Now this has been a few years back so my memory isn’t perfect. Don’t ask for a cite cause I can’t give one. Anyway, imagine a very large public housing development where the main entrance/exit is controlled by a red light. Imagine a police sergeant who has a device that controls said red light. Imagine him keeping the light red while he calls in license plate number after license plate number, arresting those drivers who have warrants out for unpaid traffic violations. Imagine said sergeant creating huge traffic jams and when someone finally figured out what was happening stating that he didn’t care about the traffic jams, he was enforcing the law. When interviewed by the newspaper reporter who broke the story, the sergeant described what he was doing and was quoted as saying “If the plate is clean, the light goes green.” Happened in Tampa a few years back.
yabob’s link in post#3 is real informative. It’s also about 6 years old. So the things it’s talking about happening soon probably happened a couple years ago.
The device used by emergency vehicles to change the traffic lights is called the Opticom.
The link has pictures of the receiver you’ll see on traffic lights. The Opticom’s we have on our ambulances are about a 3 inch square box mounted just in front of the light bar. The newest ones work by infrared. All of ours are coded, meaning there’s a specific pattern to the flashes that triggers a light change.
St. Urho
Paramedic
Or this.
The linked newspaper article details two fire trucks, en route to an emergency, approaching the same intersection at 90 degrees to each other. Though the article claims one of the trucks ran a red light to cause the accident, I’ve always wondered whether the at-fault truck initially had a green light, and the second truck Opticommed the light to give it the green instead. I’ve never heard whether this particular Opticom system had safeguards to lock out subsequent attempts to change the light and would love to know the full story. Or whether the first truck had a normal green and got the light switched on it with too little time to stop for the intersection.

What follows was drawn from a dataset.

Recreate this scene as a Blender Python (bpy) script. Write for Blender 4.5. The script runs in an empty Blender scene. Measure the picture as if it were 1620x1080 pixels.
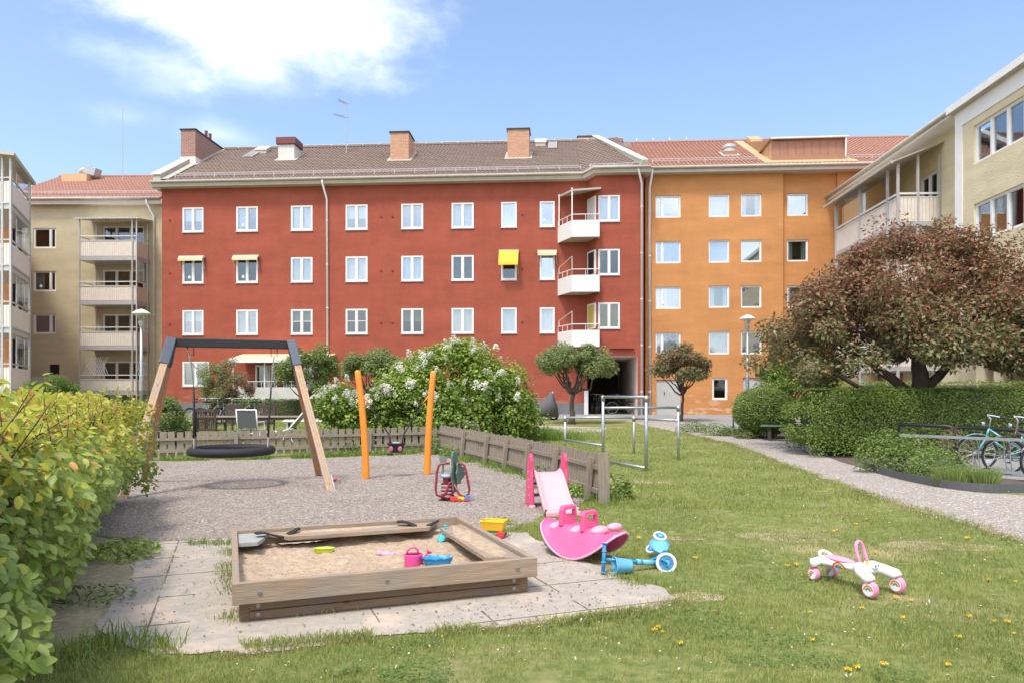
import bpy, math, random
import numpy as np
from mathutils import Vector, Matrix, geometry, noise as mnoise
R = math.radians
random.seed(7)
SC = bpy.context.scene
COL = SC.collection
# ------------------------------------------------------------------ camera, sky, sun, exposure
F, HZ, CX, CH = 1160.0, 622.0, 810.0, 1.5        # focal length and horizon of the photo in its pixels, eye height
cam_d = bpy.data.cameras.new('camera')
cam = bpy.data.objects.new('camera', cam_d); COL.objects.link(cam)
cam.location = (0, 0, CH); cam.rotation_euler = (R(90), 0, 0)
cam_d.sensor_width = 36; cam_d.lens = F / 1620 * 36
cam_d.shift_y = (HZ - 540) / 1620
cam_d.clip_end = 2000; cam_d.clip_start = 0.05
SC.camera = cam
SUN = Vector((-0.24, -0.46, 1.0)).normalized()
W = bpy.data.worlds.new('World'); SC.world = W; W.use_nodes = True
nt = W.node_tree; N = nt.nodes; L = nt.links; N.clear()
def wn(t, **k):
    n = N.new(t)
    for a, b in k.items(): setattr(n, a, b)
    return n
wo = wn('ShaderNodeOutputWorld'); bg = wn('ShaderNodeBackground'); bg.inputs[1].default_value = 0.15
sky = wn('ShaderNodeTexSky', sky_type='NISHITA', sun_disc=False)
sky.sun_elevation = math.asin(SUN.z); sky.sun_rotation = math.atan2(SUN.x, SUN.y)
sky.air_density = 1.0; sky.dust_density = 2.6; sky.ozone_density = 2.0
tc = wn('ShaderNodeTexCoord')
nz = wn('ShaderNodeTexNoise'); nz.inputs['Scale'].default_value = 5.0; nz.inputs['Detail'].default_value = 9; nz.inputs['Roughness'].default_value = .6
mp0 = wn('ShaderNodeMapping'); mp0.inputs['Scale'].default_value = (1, 1, 1.9); mp0.inputs['Location'].default_value = (.3, .1, .2)
L.new(tc.outputs['Generated'], mp0.inputs[0]); L.new(mp0.outputs[0], nz.inputs['Vector'])
def wmath(op, a, b=None, clamp=False):
    n = wn('ShaderNodeMath', operation=op); n.use_clamp = clamp
    for i, s in enumerate((a, b)):
        if s is None: continue
        if isinstance(s, (int, float)): n.inputs[i].default_value = s
        else: L.new(s, n.inputs[i])
    return n.outputs[0]
def blob(px, py, wx, wz, gain):                  # a cloud round a fixed direction of the sky
    d = Vector(((px - CX) / F, 1, (HZ - py) / F)).normalized()
    m = wn('ShaderNodeMapping', vector_type='POINT')
    m.inputs['Scale'].default_value = (1 / wx, 1 / wx, 1 / wz)
    m.inputs['Location'].default_value = (-d.x / wx, -d.y / wx, -d.z / wz)
    L.new(tc.outputs['Generated'], m.inputs[0])
    le = wn('ShaderNodeVectorMath', operation='LENGTH'); L.new(m.outputs[0], le.inputs[0])
    a = wmath('SUBTRACT', 1.0, le.outputs['Value'])
    b = wmath('MULTIPLY', wmath('SUBTRACT', nz.outputs[0], .5), 2.9)
    c = wmath('ADD', a, b)
    c = wmath('MULTIPLY', c, gain * .8, True)
    return wmath('MULTIPLY', wmath('POWER', c, 1.9), .80)
masks = [blob(290, 5, .18, .08, 1.5), blob(500, 25, .17, .08, 1.3), blob(400, 110, .10, .035, .8), blob(200, 185, .06, .02, .45), blob(350, 215, .08, .022, .6), blob(240, 90, .12, .04, .8)]
mk = masks[0]
for b in masks[1:]: mk = wmath('MAXIMUM', mk, b)
back = wmath('MULTIPLY', wmath('SUBTRACT', nz.outputs[0], .40), 4.5, True)      # unseen broken cloud behind the camera, added to whiten ambient light and reflections
sx = wn('ShaderNodeSeparateXYZ'); L.new(tc.outputs['Generated'], sx.inputs[0])
back = wmath('MULTIPLY', back, wmath('MULTIPLY', wmath('SUBTRACT', .25, sx.outputs['Y']), 3.0, True))
mk = wmath('MAXIMUM', mk, back)
mixn = wn('ShaderNodeMix', data_type='RGBA'); L.new(mk, mixn.inputs[0])
hs = wn('ShaderNodeHueSaturation'); hs.inputs['Saturation'].default_value = 1.0; hs.inputs['Value'].default_value = 1.05
L.new(sky.outputs[0], hs.inputs['Color']); L.new(hs.outputs[0], mixn.inputs[6])
mixn.inputs[7].default_value = (7.0, 7.1, 7.4, 1)
L.new(mixn.outputs[2], bg.inputs[0]); L.new(bg.outputs[0], wo.inputs[0])
sl = bpy.data.lights.new('sun', 'SUN'); sl.energy = 1.8; sl.angle = R(11); sl.color = (1, .95, .87)
so = bpy.data.objects.new('sun', sl); COL.objects.link(so); so.location = (0, 0, 30)
so.rotation_euler = (-SUN).to_track_quat('-Z', 'Y').to_euler()
SC.view_settings.view_transform = 'Standard'; SC.view_settings.look = 'None'
SC.view_settings.exposure = 0.93; SC.view_settings.gamma = 1
SC.cycles.max_bounces = 7; SC.cycles.transparent_max_bounces = 12
SC.cycles.diffuse_bounces = 5

# ------------------------------------------------------------------ places
def gz(y): return 0.4 * min(1, max(0, (y - 16) / 20))
def P(px, py, Y): return Vector(((px - CX) / F * Y, Y, CH + (HZ - py) / F * Y))
def Pz(px, py, z):                               # where the line of sight meets height z
    Y = (CH - z) * F / (py - HZ); return Vector(((px - CX) / F * Y, Y, z))
def G(px, py):                                   # where it meets the ground
    z = 0
    for _ in range(12): q = Pz(px, py, z); z = gz(q.y)
    return Vector((q.x, q.y, z))
def X(px, Y): return (px - CX) / F * Y
# ------------------------------------------------------------------ materials
MATS = {}
def mat(name, col, rough=.6, metal=0, var=0, vscale=6, bump=0, bscale=60, spec=.5, col2=None, detail=4, obj=True, stretch=(1, 1, 1), bdist=.01, emit=None):
    if name in MATS: return MATS[name]
    m = bpy.data.materials.new(name); m.use_nodes = True; MATS[name] = m
    t = m.node_tree; b = t.nodes['Principled BSDF']
    b.inputs['Base Color'].default_value = (*col, 1); b.inputs['Roughness'].default_value = rough
    b.inputs['Metallic'].default_value = metal; b.inputs['Specular IOR Level'].default_value = spec
    if var or bump:
        c = t.nodes.new('ShaderNodeTexCoord'); mp = t.nodes.new('ShaderNodeMapping'); mp.inputs['Scale'].default_value = stretch
        t.links.new(c.outputs['Object'], mp.inputs[0])
    if var:
        n = t.nodes.new('ShaderNodeTexNoise'); n.inputs['Scale'].default_value = vscale; n.inputs['Detail'].default_value = detail
        n.inputs['Roughness'].default_value = .65
        t.links.new(mp.outputs[0], n.inputs['Vector'])
        mr = t.nodes.new('ShaderNodeMapRange'); mr.inputs[1].default_value = .3; mr.inputs[2].default_value = .7
        t.links.new(n.outputs[0], mr.inputs[0])
        mx = t.nodes.new('ShaderNodeMix'); mx.data_type = 'RGBA'
        c2 = col2 or tuple(min(1, x * (1 + var)) for x in col); c1 = col if col2 else tuple(x * (1 - var) for x in col)
        mx.inputs[6].default_value = (*c1, 1); mx.inputs[7].default_value = (*c2, 1)
        t.links.new(mr.outputs[0], mx.inputs[0]); t.links.new(mx.outputs[2], b.inputs['Base Color'])
    if bump:
        n = t.nodes.new('ShaderNodeTexNoise'); n.inputs['Scale'].default_value = bscale; n.inputs['Detail'].default_value = 5
        t.links.new(mp.outputs[0], n.inputs['Vector'])
        bp = t.nodes.new('ShaderNodeBump'); bp.inputs['Strength'].default_value = bump; bp.inputs['Distance'].default_value = bdist
        t.links.new(n.outputs[0], bp.inputs['Height']); t.links.new(bp.outputs[0], b.inputs['Normal'])
    if emit:
        b.inputs['Emission Color'].default_value = (*emit[:3], 1); b.inputs['Emission Strength'].default_value = emit[3]
    return m
def leafmat(name, cols, trans=.3, rough=.45, spec=.4, clump=0.0, cscale=1.2):
    """leaves: every leaf takes its own colour from the ramp"""
    if name in MATS: return MATS[name]
    m = bpy.data.materials.new(name); m.use_nodes = True; MATS[name] = m
    t = m.node_tree; b = t.nodes['Principled BSDF']; out = t.nodes['Material Output']
    g = t.nodes.new('ShaderNodeNewGeometry'); r = t.nodes.new('ShaderNodeValToRGB')
    e = r.color_ramp.elements
    for i, c in enumerate(cols):
        p = i / (len(cols) - 1)
        el = e[0] if i == 0 else (e[1] if i == len(cols) - 1 else e.new(p))
        el.position = p
    for i, el in enumerate(sorted(e, key=lambda q: q.position)): el.color = (*cols[i], 1)
    src = g.outputs['Random Per Island']
    if clump:
        c = t.nodes.new('ShaderNodeTexCoord'); n = t.nodes.new('ShaderNodeTexNoise'); n.inputs['Scale'].default_value = cscale; n.inputs['Detail'].default_value = 2
        t.links.new(c.outputs['Object'], n.inputs['Vector'])
        mr = t.nodes.new('ShaderNodeMapRange'); mr.inputs[1].default_value = .32; mr.inputs[2].default_value = .68
        t.links.new(n.outputs[0], mr.inputs[0])
        mx = t.nodes.new('ShaderNodeMix'); mx.inputs[0].default_value = clump
        t.links.new(src, mx.inputs[2]); t.links.new(mr.outputs[0], mx.inputs[3]); src = mx.outputs[0]
    t.links.new(src, r.inputs[0]); t.links.new(r.outputs[0], b.inputs['Base Color'])
    b.inputs['Roughness'].default_value = rough; b.inputs['Specular IOR Level'].default_value = spec
    tr = t.nodes.new('ShaderNodeBsdfTranslucent'); ms = t.nodes.new('ShaderNodeMixShader'); ms.inputs[0].default_value = trans
    t.links.new(r.outputs[0], tr.inputs[0]); t.links.new(b.outputs[0], ms.inputs[1]); t.links.new(tr.outputs[0], ms.inputs[2])
    t.links.new(ms.outputs[0], out.inputs[0])
    return m
def glassmat(name, refl=.3, tint=(.8, .85, .9)):
    if name in MATS: return MATS[name]
    m = bpy.data.materials.new(name); m.use_nodes = True; MATS[name] = m
    t = m.node_tree; t.nodes.clear(); o = t.nodes.new('ShaderNodeOutputMaterial')
    a = t.nodes.new('ShaderNodeBsdfTransparent'); a.inputs[0].default_value = (*tint, 1)
    g = t.nodes.new('ShaderNodeBsdfGlossy'); g.inputs['Roughness'].default_value = .03; g.inputs[0].default_value = (.92, .96, 1, 1)
    tcx = t.nodes.new('ShaderNodeTexCoord'); n = t.nodes.new('ShaderNodeTexNoise'); n.inputs['Scale'].default_value = .9; n.inputs['Detail'].default_value = 1
    t.links.new(tcx.outputs['Object'], n.inputs['Vector'])
    bp = t.nodes.new('ShaderNodeBump'); bp.inputs['Strength'].default_value = .05; bp.inputs['Distance'].default_value = .03
    t.links.new(n.outputs[0], bp.inputs['Height']); t.links.new(bp.outputs[0], g.inputs['Normal'])
    s = t.nodes.new('ShaderNodeMixShader'); s.inputs[0].default_value = refl
    t.links.new(a.outputs[0], s.inputs[1]); t.links.new(g.outputs[0], s.inputs[2]); t.links.new(s.outputs[0], o.inputs[0])
    return m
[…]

(The end result was that the red-light-running fire truck t-boned the other fire truck, sending the entire mess to roll over the hapless bicyclist mentioned in the article. Unfortunately, she died. The emergency necessitating the fire trucks’ mad dash was another set of city workers using smoke to test sewer line integrity. Someone saw the smoke billowing from the pipes, called 911, 911 didn’t realize/get the word there was a test, and you know the rest. Just a sad story all around.)
Many many years ago, before they switched to infared systems, you could switch the light by hitting your high beams on and off in quick succession. I never learned the trick myself, but my ex always made *very *good travel times.
No he didn’t. Unless he can somehow flash his brights between 600 and 900 times a minute.
From my earlier link
St Urho, you might note that WhyNot said “many years ago”. Almost certainly before Opticom’s system existed. Early systems used uncoded visible strobes that flashed at a much slower rate that Opticom’s. So it was possible to flash your brights fast enough to trigger them. Or you could just mount a strobe on your car to do it. Doing either was illegal, of course.
The flashing your lights trick can supposedly work if you pull up to an intersection with an optical car sensor that isn’t detecting you due to poor visibility or because you didn’t pull up far enough. I think a lot of the people who swear up and down that it works may have got in a situation like this-- you sit and sit at a light, which doesn’t change because it doesn’t know you’re there, but it switches almost instantly after flashing your lights.
Most of the traffic signals in Los Angeles are connected to a central control room which can re-program the red/green sequence at will – mostly to control rush hour traffic, but presumably it can also be used for catastrophic emergencies or presidential motorcades. (Source: an episode of History’s Modern Marvels, IIRC.)
Opticom has been around for 35 years. Coded systems are newer, but the flash rate has always ben similar AFAIK.